--- start of Data extract ---

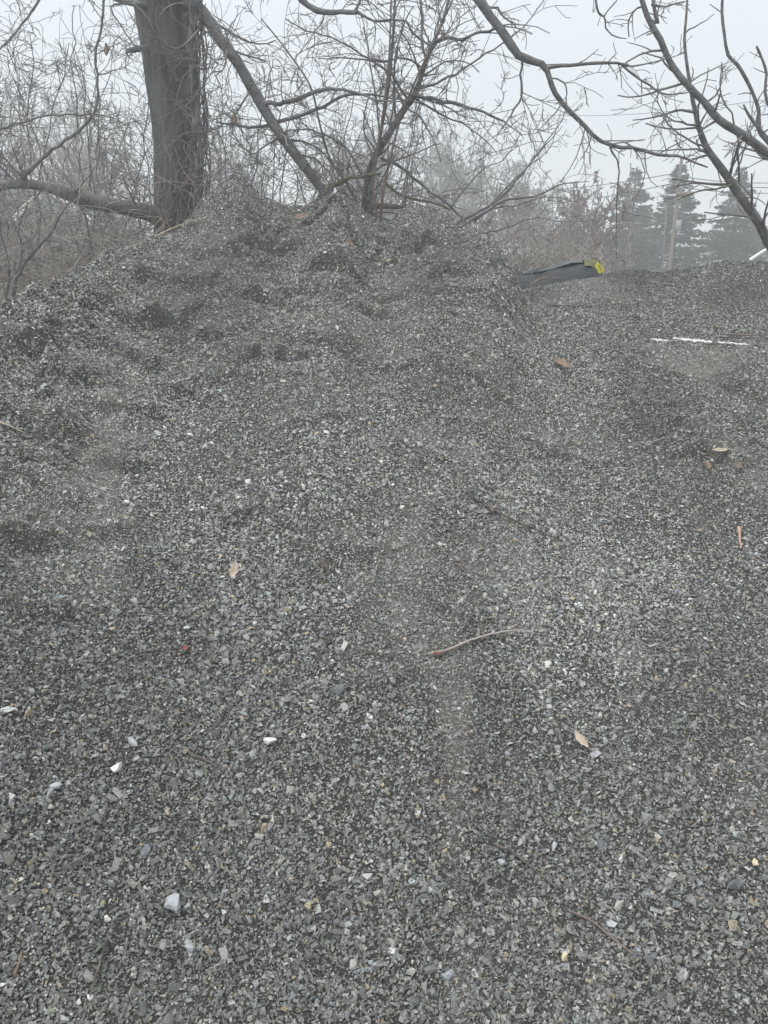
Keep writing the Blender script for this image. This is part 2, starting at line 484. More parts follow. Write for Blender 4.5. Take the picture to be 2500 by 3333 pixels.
# crusted ledges: steep little faces turned downhill (px, py, half width m, height m, tilt, run uphill)
LEDGES = [(870, 832, 0.13, 0.060, 0.5, 0.16), (720, 838, 0.13, 0.045, -0.1, 0.2), (1090, 880, 0.12, 0.060, 0.1, 0.14), (1040, 955, 0.16, 0.035, 0.15, 0.2), (860, 1012, 0.09, 0.045, 0.0, 0.15),
          (480, 915, 0.10, 0.05, 0.1, 0.2), (640, 940, 0.12, 0.04, 0.0, 0.2), (320, 1000, 0.16, 0.04, -0.3, 0.2), (545, 1065, 0.14, 0.055, 0.6, 0.2), (900, 1170, 0.16, 0.035, 0.0, 0.25),
          (250, 1250, 0.10, 0.055, 0.1, 0.2), (80, 1130, 0.09, 0.05, 0.5, 0.2), (330, 1500, 0.16, 0.040, 0.25, 0.2), (210, 1440, 0.10, 0.03, 0.2, 0.12), (120, 1500, 0.08, 0.03, 0, 0.12), (120, 1400, 0.14, 0.04, -0.3, 0.2), (110, 1760, 0.13, 0.06, 0.2, 0.2),
          (380, 1720, 0.09, 0.035, 0.1, 0.12), (1020, 1130, 0.13, 0.035, -0.2, 0.2), (1250, 1190, 0.16, 0.03, -0.2, 0.25), (1600, 1230, 0.15, 0.02, 0.2, 0.25), (1450, 880, 0.12, 0.04, 0.3, 0.16),
          (1640, 868, 0.07, 0.06, 0.5, 0.1), (1350, 800, 0.10, 0.04, 0.2, 0.14), (1240, 850, 0.10, 0.03, 0.0, 0.15), (1540, 960, 0.14, 0.03, 0.3, 0.2), (1180, 1010, 0.14, 0.035, 0.1, 0.2), (780, 690, 0.08, 0.03, 0.2, 0.1),
          (2330, 1500, 0.13, 0.06, 0.1, 0.16), (1850, 1480, 0.2, 0.02, 0.1, 0.25), (800, 1680, 0.08, 0.03, 0, 0.12), (1190, 1800, 0.12, 0.02, 0, 0.15), (420, 1340, 0.14, 0.035, 0.1, 0.2),
          (170, 2010, 0.12, 0.03, 0, 0.15), (1320, 2230, 0.12, 0.022, 0.1, 0.12), (1000, 1380, 0.15, 0.018, 0.3, 0.2), (640, 1260, 0.15, 0.03, 0.5, 0.2), (1310, 950, 0.12, 0.035, -0.2, 0.15),
          (210, 1090, 0.10, 0.045, 0.2, 0.14), (430, 1160, 0.11, 0.04, -0.2, 0.2), (720, 1090, 0.12, 0.03, 0.1, 0.14), (1130, 760, 0.09, 0.03, 0.2, 0.1), (960, 720, 0.08, 0.035, 0, 0.08)]
RCG = np.interp(GT, fine_th, RC)
NEARC = 0.4 + 0.6 * smooth(0.0, 0.3, np.abs(RCG - GR))
GZ = GZ0 + rough_field(GX, GY, GT, GR) * smooth(0.0, 0.5, GR - 0.9) * NEARC
GZ -= 0.015
crust = np.zeros_like(GZ)
for k, (px, py, w_, A, tl, run) in enumerate(LEDGES):
    p = hit(px, py, TH, RR, GZ0)
    r0 = math.hypot(p[0], p[1]); t0 = math.atan2(p[0], p[1])
    lat = (GT - t0) * r0
    wig = 0.035 * fbm(GX * 9 + k * 3.7, GY * 9 + k, 3) + 0.012 * fbm(GX * 40 + k, GY * 40, 2)
    dd = GR - r0 + wig + tl * lat * -0.6
    lw = np.exp(-(lat / w_) ** 4)
    shp = smooth(-0.010, 0.016, dd) * np.exp(-np.maximum(dd, 0) / run)
    pit = np.exp(-((dd + 0.02) / 0.02) ** 2) * 0.2
    GZ += (0.25 + 0.75 * smooth(0.02, 0.25, RCG - GR)) * 1.45 * A * lw * (shp - pit) * (0.75 + 0.5 * fbm(GX * 20 + k, GY * 20, 2))
    crust = np.maximum(crust, lw * smooth(-0.02, 0.02, dd) * np.exp(-np.maximum(dd, 0) / (run * 0.7)))
# hollow with dark rim by the middle peak
for (px, py, w_, A) in ((975, 690, 0.04, 0.04), (1255, 735, 0.05, 0.02)):
    p = hit(px, py, TH, RR, GZ0)
    GZ -= A * np.exp(-((GX - p[0]) ** 2 + (GY - p[1]) ** 2) / w_ ** 2)

fi = 0.52 + 0.8 * fbm(GX * 2.2 + 11, GY * 2.2 + 3, 4) + 0.6 * fbm(GX * 11 + 1, GY * 9 + 30, 3) + 0.8 * fbm(GT * 18 + 3, GR * 1.1 + 8, 3) * smooth(3.6, 2.6, GR)
FIN = 0.65 * smooth(0.35, 1.2, fi) * (1 - 0.5 * smooth(2.6, 3.6, GR))
for (px, py, w_, A) in ((250, 1480, 0.28, 0.9), (120, 1950, 0.22, 0.7), (330, 1900, 0.18, 0.6), (1330, 1800, 0.16, 0.8), (1280, 1900, 0.14, 0.5), (1830, 1930, 0.10, 0.7), (1460, 2360, 0.14, 0.8),
                        (600, 3150, 0.12, 0.6), (560, 2520, 0.09, 0.8), (1280, 1010, 0.22, 0.7), (1230, 1100, 0.14, 0.6), (1100, 2050, 0.14, 0.5), (300, 3240, 0.1, 0.6), (900, 2800, 0.10, 0.5), (1700, 2950, 0.1, 0.5),
                        (1120, 2180, 0.08, 0.8), (2330, 2400, 0.12, 0.5), (1320, 880, 0.2, 0.5), (700, 900, 0.2, 0.4), (600, 2800, 0.1, 0.5)):
    p = hit(px, py, TH, RR, GZ0)
    g = np.exp(-(((GX - p[0]) ** 2 + (GY - p[1]) ** 2) / w_ ** 2))
    FIN = np.clip(FIN + 0.33 * A * g * smooth(-0.25, 0.45, fbm(GX * 7 + px, GY * 7, 3) + 0.35 * g), 0, 1)
for (px, py, w_, A) in ((900, 1560, 0.35, 0.8), (640, 1750, 0.2, 0.5), (500, 2380, 0.22, 0.9), (1900, 1650, 0.3, 0.5), (2350, 2000, 0.3, 0.6), (1150, 2480, 0.2, 0.6), (1700, 2350, 0.2, 0.4), (550, 2820, 0.12, 0.8), (2000, 1350, .3, .5)):
    p = hit(px, py, TH, RR, GZ0)
    g = np.exp(-(((GX - p[0]) ** 2 + (GY - p[1]) ** 2) / w_ ** 2))
    FIN = np.clip(FIN - A * g, 0, 1)
FIN = np.clip(FIN * (1 - 0.55 * smooth(2.8, 3.6, GR)) + 0.35 * crust, 0, 1)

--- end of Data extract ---

(Your goal):
Reproduce all of the data exactly; the pictures do not belong in the copy.

(Answer to this problem):
Keep writing the Blender script for this image. This is part 2, starting at line 484. More parts follow. Write for Blender 4.5. Take the picture to be 2500 by 3333 pixels.
# crusted ledges: steep little faces turned downhill (px, py, half width m, height m, tilt, run uphill)
LEDGES = [(870, 832, 0.13, 0.060, 0.5, 0.16), (720, 838, 0.13, 0.045, -0.1, 0.2), (1090, 880, 0.12, 0.060, 0.1, 0.14), (1040, 955, 0.16, 0.035, 0.15, 0.2), (860, 1012, 0.09, 0.045, 0.0, 0.15),
          (480, 915, 0.10, 0.05, 0.1, 0.2), (640, 940, 0.12, 0.04, 0.0, 0.2), (320, 1000, 0.16, 0.04, -0.3, 0.2), (545, 1065, 0.14, 0.055, 0.6, 0.2), (900, 1170, 0.16, 0.035, 0.0, 0.25),
          (250, 1250, 0.10, 0.055, 0.1, 0.2), (80, 1130, 0.09, 0.05, 0.5, 0.2), (330, 1500, 0.16, 0.040, 0.25, 0.2), (210, 1440, 0.10, 0.03, 0.2, 0.12), (120, 1500, 0.08, 0.03, 0, 0.12), (120, 1400, 0.14, 0.04, -0.3, 0.2), (110, 1760, 0.13, 0.06, 0.2, 0.2),
          (380, 1720, 0.09, 0.035, 0.1, 0.12), (1020, 1130, 0.13, 0.035, -0.2, 0.2), (1250, 1190, 0.16, 0.03, -0.2, 0.25), (1600, 1230, 0.15, 0.02, 0.2, 0.25), (1450, 880, 0.12, 0.04, 0.3, 0.16),
          (1640, 868, 0.07, 0.06, 0.5, 0.1), (1350, 800, 0.10, 0.04, 0.2, 0.14), (1240, 850, 0.10, 0.03, 0.0, 0.15), (1540, 960, 0.14, 0.03, 0.3, 0.2), (1180, 1010, 0.14, 0.035, 0.1, 0.2), (780, 690, 0.08, 0.03, 0.2, 0.1),
          (2330, 1500, 0.13, 0.06, 0.1, 0.16), (1850, 1480, 0.2, 0.02, 0.1, 0.25), (800, 1680, 0.08, 0.03, 0, 0.12), (1190, 1800, 0.12, 0.02, 0, 0.15), (420, 1340, 0.14, 0.035, 0.1, 0.2),
          (170, 2010, 0.12, 0.03, 0, 0.15), (1320, 2230, 0.12, 0.022, 0.1, 0.12), (1000, 1380, 0.15, 0.018, 0.3, 0.2), (640, 1260, 0.15, 0.03, 0.5, 0.2), (1310, 950, 0.12, 0.035, -0.2, 0.15),
          (210, 1090, 0.10, 0.045, 0.2, 0.14), (430, 1160, 0.11, 0.04, -0.2, 0.2), (720, 1090, 0.12, 0.03, 0.1, 0.14), (1130, 760, 0.09, 0.03, 0.2, 0.1), (960, 720, 0.08, 0.035, 0, 0.08)]
RCG = np.interp(GT, fine_th, RC)
NEARC = 0.4 + 0.6 * smooth(0.0, 0.3, np.abs(RCG - GR))
GZ = GZ0 + rough_field(GX, GY, GT, GR) * smooth(0.0, 0.5, GR - 0.9) * NEARC
GZ -= 0.015
crust = np.zeros_like(GZ)
for k, (px, py, w_, A, tl, run) in enumerate(LEDGES):
    p = hit(px, py, TH, RR, GZ0)
    r0 = math.hypot(p[0], p[1]); t0 = math.atan2(p[0], p[1])
    lat = (GT - t0) * r0
    wig = 0.035 * fbm(GX * 9 + k * 3.7, GY * 9 + k, 3) + 0.012 * fbm(GX * 40 + k, GY * 40, 2)
    dd = GR - r0 + wig + tl * lat * -0.6
    lw = np.exp(-(lat / w_) ** 4)
    shp = smooth(-0.010, 0.016, dd) * np.exp(-np.maximum(dd, 0) / run)
    pit = np.exp(-((dd + 0.02) / 0.02) ** 2) * 0.2
    GZ += (0.25 + 0.75 * smooth(0.02, 0.25, RCG - GR)) * 1.45 * A * lw * (shp - pit) * (0.75 + 0.5 * fbm(GX * 20 + k, GY * 20, 2))
    crust = np.maximum(crust, lw * smooth(-0.02, 0.02, dd) * np.exp(-np.maximum(dd, 0) / (run * 0.7)))
# hollow with dark rim by the middle peak
for (px, py, w_, A) in ((975, 690, 0.04, 0.04), (1255, 735, 0.05, 0.02)):
    p = hit(px, py, TH, RR, GZ0)
    GZ -= A * np.exp(-((GX - p[0]) ** 2 + (GY - p[1]) ** 2) / w_ ** 2)

fi = 0.52 + 0.8 * fbm(GX * 2.2 + 11, GY * 2.2 + 3, 4) + 0.6 * fbm(GX * 11 + 1, GY * 9 + 30, 3) + 0.8 * fbm(GT * 18 + 3, GR * 1.1 + 8, 3) * smooth(3.6, 2.6, GR)
FIN = 0.65 * smooth(0.35, 1.2, fi) * (1 - 0.5 * smooth(2.6, 3.6, GR))
for (px, py, w_, A) in ((250, 1480, 0.28, 0.9), (120, 1950, 0.22, 0.7), (330, 1900, 0.18, 0.6), (1330, 1800, 0.16, 0.8), (1280, 1900, 0.14, 0.5), (1830, 1930, 0.10, 0.7), (1460, 2360, 0.14, 0.8),
                        (600, 3150, 0.12, 0.6), (560, 2520, 0.09, 0.8), (1280, 1010, 0.22, 0.7), (1230, 1100, 0.14, 0.6), (1100, 2050, 0.14, 0.5), (300, 3240, 0.1, 0.6), (900, 2800, 0.10, 0.5), (1700, 2950, 0.1, 0.5),
                        (1120, 2180, 0.08, 0.8), (2330, 2400, 0.12, 0.5), (1320, 880, 0.2, 0.5), (700, 900, 0.2, 0.4), (600, 2800, 0.1, 0.5)):
    p = hit(px, py, TH, RR, GZ0)
    g = np.exp(-(((GX - p[0]) ** 2 + (GY - p[1]) ** 2) / w_ ** 2))
    FIN = np.clip(FIN + 0.33 * A * g * smooth(-0.25, 0.45, fbm(GX * 7 + px, GY * 7, 3) + 0.35 * g), 0, 1)
for (px, py, w_, A) in ((900, 1560, 0.35, 0.8), (640, 1750, 0.2, 0.5), (500, 2380, 0.22, 0.9), (1900, 1650, 0.3, 0.5), (2350, 2000, 0.3, 0.6), (1150, 2480, 0.2, 0.6), (1700, 2350, 0.2, 0.4), (550, 2820, 0.12, 0.8), (2000, 1350, .3, .5)):
    p = hit(px, py, TH, RR, GZ0)
    g = np.exp(-(((GX - p[0]) ** 2 + (GY - p[1]) ** 2) / w_ ** 2))
    FIN = np.clip(FIN - A * g, 0, 1)
FIN = np.clip(FIN * (1 - 0.55 * smooth(2.8, 3.6, GR)) + 0.35 * crust, 0, 1)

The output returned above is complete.